The I-Connect007 Editorial Team recently spoke with Karel Tavernier, managing director of Ucamco, which now takes care of the Gerber format; and Gerber advocate Dirk Stans, managing director of Eurocircuits. They discuss why Gerber continues to be the most popular format for PCB designers, the advantages it offers designers and fabricators, and what the future holds for this resilient format.
Andy Shaughnessy: Karel, would you walk us through the history of Gerber and the most recent revisions?
Karel Tavernier: Gerber goes back a long time. It was originally the input format of the Gerber line of photoplotters. It was a pure image format. There were a lot of photoplotter-specific variants. Gerber was very successful; many people adopted a Gerber format or variants of it as their image format. Ucamco took over Gerber Systems Corp. in 1998. At that time, we brought out Extended Gerber, which, essentially, was a unification and simplification of the Gerber family of image formats. A lot of machine-specific stuff was thrown out, and it became a simple and clear unified format. It was wildly successful, and everyone adopted it.
That’s about the same time that ODB came out, around 1995. Extended Gerber came to be the dominant format—not that it was necessarily better or worse than ODB, but because it was simple to adopt and largely compatible with existing software. For a long time, nothing changed from the Gerber format. ODB added component information, and this was a very positive thing. Around 2010, Ucamco again took up evolving the Gerber format.
In a first phase, we simplified it by throwing out everything that was very rarely or never used. Simplify before you extend. In a second phase, we added information that Gerber lacked as a CAD-to-CAM data transfer format. It was already a perfect image format but lacked design intent information; it did not contain the information about which drilled holes were vias or component holes, for example. Gerber X2 was brought out in 2014. Gerber X2 added extra information to the Gerber file so that from within the Gerber file you can see whether it’s positive or negative, if it’s a copper layer or a solder mask, which pads are component pads, and what’s top or bottom, etc. This has been very widely adopted, and most Gerber files today are X2 files.

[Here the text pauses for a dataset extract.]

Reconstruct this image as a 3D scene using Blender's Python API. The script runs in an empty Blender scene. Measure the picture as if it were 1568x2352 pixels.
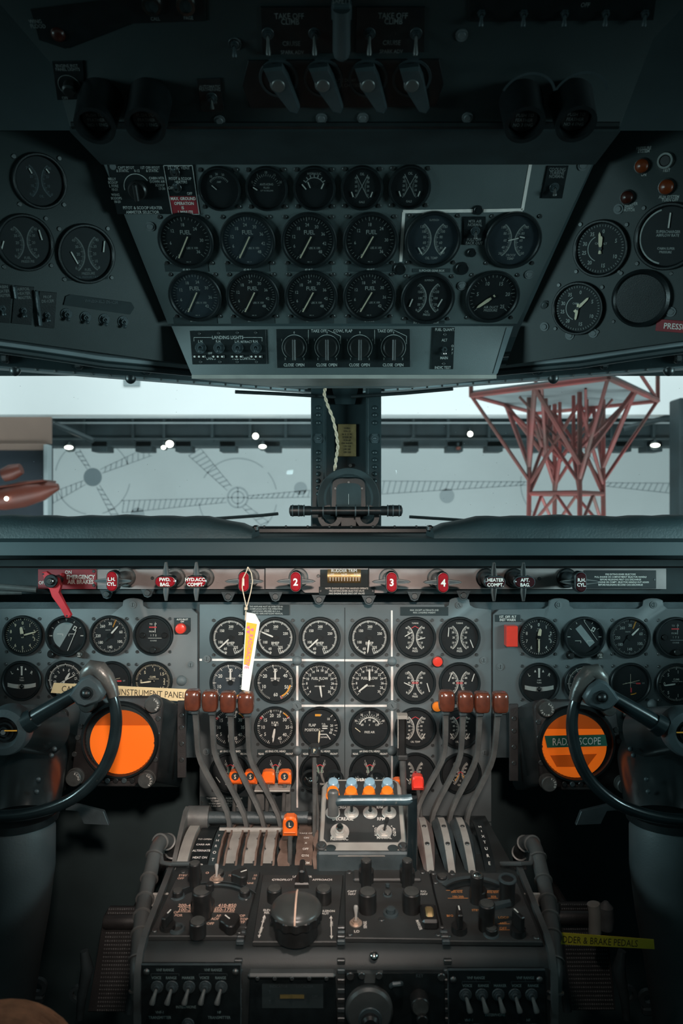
import bpy, math, random
from mathutils import Matrix, Vector
random.seed(7)
PI = math.pi
# ------------------------------------------------------------------ camera
F = 1700.0; CX = 784.0; CY = 1176.0; ZC = 1.25
sc = bpy.context.scene
COL = sc.collection
cd = bpy.data.cameras.new('camera'); cam = bpy.data.objects.new('camera', cd); COL.objects.link(cam)
cd.sensor_fit = 'VERTICAL'; cd.sensor_height = 36.0; cd.lens = 36.0 * F / 2352.0
cam.location = (0, 0, ZC); cam.rotation_euler = (PI / 2, 0, 0)
cd.clip_start = 0.02; cd.clip_end = 200
cd.dof.use_dof = True; cd.dof.focus_distance = 1.36; cd.dof.aperture_fstop = 6.5
sc.camera = cam
# ------------------------------------------------------------------ world, lights, exposure
w = bpy.data.worlds.new('world'); sc.world = w; w.use_nodes = True
w.node_tree.nodes['Background'].inputs[0].default_value = (0.30, 0.60, 0.62, 1)
w.node_tree.nodes['Background'].inputs[1].default_value = 0.135
sc.view_settings.view_transform = 'Standard'; sc.view_settings.look = 'None'
sc.view_settings.exposure = 0.0; sc.view_settings.gamma = 1.0
try: sc.view_settings.use_curve_mapping = False
except Exception: pass
def light(name, kind, loc, aim, energy, color, **k):
    d = bpy.data.lights.new(name, kind); d.energy = energy; d.color = color
    for a, b in k.items(): setattr(d, a, b)
    o = bpy.data.objects.new(name, d); COL.objects.link(o); o.location = loc
    o.rotation_euler = (Vector(aim) - Vector(loc)).to_track_quat('-Z', 'Y').to_euler()
    return o
light('cabin_lamp', 'SPOT', (0.06, -0.12, ZC + 0.24), (-0.10, 1.34, ZC - 0.36), 84, (1.0, 0.84, 0.74), spot_size=math.radians(39), spot_blend=1.0, shadow_soft_size=0.035)
light('dome_lamp', 'SPOT', (0.0, 0.60, ZC + 0.36), (-0.02, 1.19, ZC - 0.47), 13, (1.0, 0.88, 0.80), spot_size=math.radians(56), spot_blend=0.9, shadow_soft_size=0.03)
light('side_window_light_left', 'AREA', (-1.6, 0.55, ZC + 0.02), (-0.3, 1.45, ZC - 0.40), 10, (0.60, 0.92, 0.96), shape='RECTANGLE', size=0.6, size_y=0.4, spread=math.radians(85))
light('side_window_light_right', 'AREA', (1.6, 0.55, ZC + 0.02), (0.3, 1.45, ZC - 0.40), 10, (0.60, 0.92, 0.96), shape='RECTANGLE', size=0.6, size_y=0.4, spread=math.radians(85))
light('hangar_ceiling_light', 'AREA', (0, 9.0, 9.5), (0, 17, 1.5), 1200, (0.88, 0.98, 1.0), shape='RECTANGLE', size=22, size_y=5)
light('mural_wall_fill', 'AREA', (0, 7.5, -1.9), (0, 16, ZC + 0.6), 1000, (0.93, 0.99, 1.0), shape='RECTANGLE', size=20, size_y=2.5)  # unseen floor-level fill added to brighten the mural wall
light('hangar_front_light', 'AREA', (0, 4.5, 6.0), (0, 0.8, 1.2), 95, (0.66, 0.93, 0.98), shape='RECTANGLE', size=5, size_y=3)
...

The reason for its quick adoption, again, is simplicity. The difficult part of output is the image; getting that right is difficult. For a CAD-vendor that already has an Extended Gerber output (and that is all of them), generating the extra X2 information is straightforward. If Gerber software outputs a top copper layer in Gerber, for example, chances are that software knows it’s outputting the top copper layer; adding a line saying, “I am the top copper layer” is not rocket science.
Gerber X2 is compatible on input. The simplest is to ignore the X2 lines; then you have gained nothing, but it continues to work as before. Plenty of people receive Gerber X2 files without having updated software, and they do not even know it’s an X2 file. They don’t derive the benefit, but they have no disadvantage.